Tolokonnikova condemned the return of a “secret-police aesthetic,”
linking it to its Soviet and Tsarist past; the Zeynalov arrest confirms this. Yet
there is also something new in the aesthetic of Russian power today: it is
profoundly masculine.
To be clear, the reality of power in Russia has always been masculine,
and there are no more women in high office today than there were fifty or a
hundred years ago. But aesthetically the Soviet Union consciously incorporated
women into the pastiche of art and politics called “socialist realism.” Soviet propaganda
posters portrayed the new Soviet Woman, freed from house work (“Down with
Kitchen Slavery!” a famous poster slogan proclaimed) so that they could operate
machines in factories or drive tractors on collective farms. Soviet movies
portrayed women as factory managers and members of city governments.

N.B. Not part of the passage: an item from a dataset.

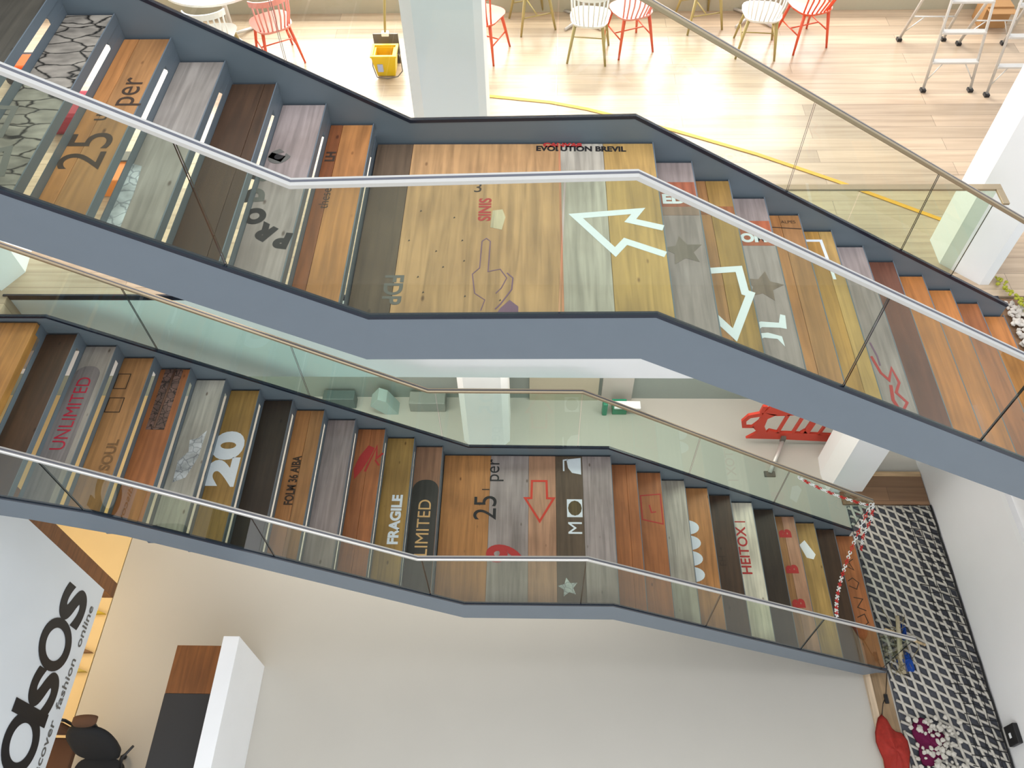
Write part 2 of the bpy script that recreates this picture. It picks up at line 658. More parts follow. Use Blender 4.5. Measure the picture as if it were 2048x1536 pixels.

Today the dominant images are unfailingly masculine, with
photographs of Putin himself, bare-chested, heroic, and alone, leading the way.
Putin is famously fond of his own physique, and he loves to appear shirtless in
publicity photos: shirtless, on horseback; shirtless, fishing; shirtless,
hunting; shirtless, swimming with dolphins. As an insightful (if slightly
tongue-in-cheek) Radio
Free Europe/Radio Liberty article asks this week, is there something
homoerotic in all of this?
The RFE article also raises a more serious question. It
focuses on Elton John’s December concert dates in Russia and the homophobic
reactions they are provoking. Elton John first toured Russia in 1979 and he is
a big star there. His two December concerts are already sold out. In the city
of Kazan, where he is scheduled to perform, an over-the-top Imam told the press
that "attending the concert will lead to adultery, drugs, and alcohol.
Orphans, single mothers, and sick children – all of them are the result of
lechery."
The new, masculine aesthetic of Russian power seems to go
hand-in-hand with the rise of homophobia. The LGBT community is under attack in Russia,
violently on the streets and legislatively in the Duma. For now the police stand
aside and watch, but how long will it be before we see the black-clad men in
ski masks putting the boots to gay men?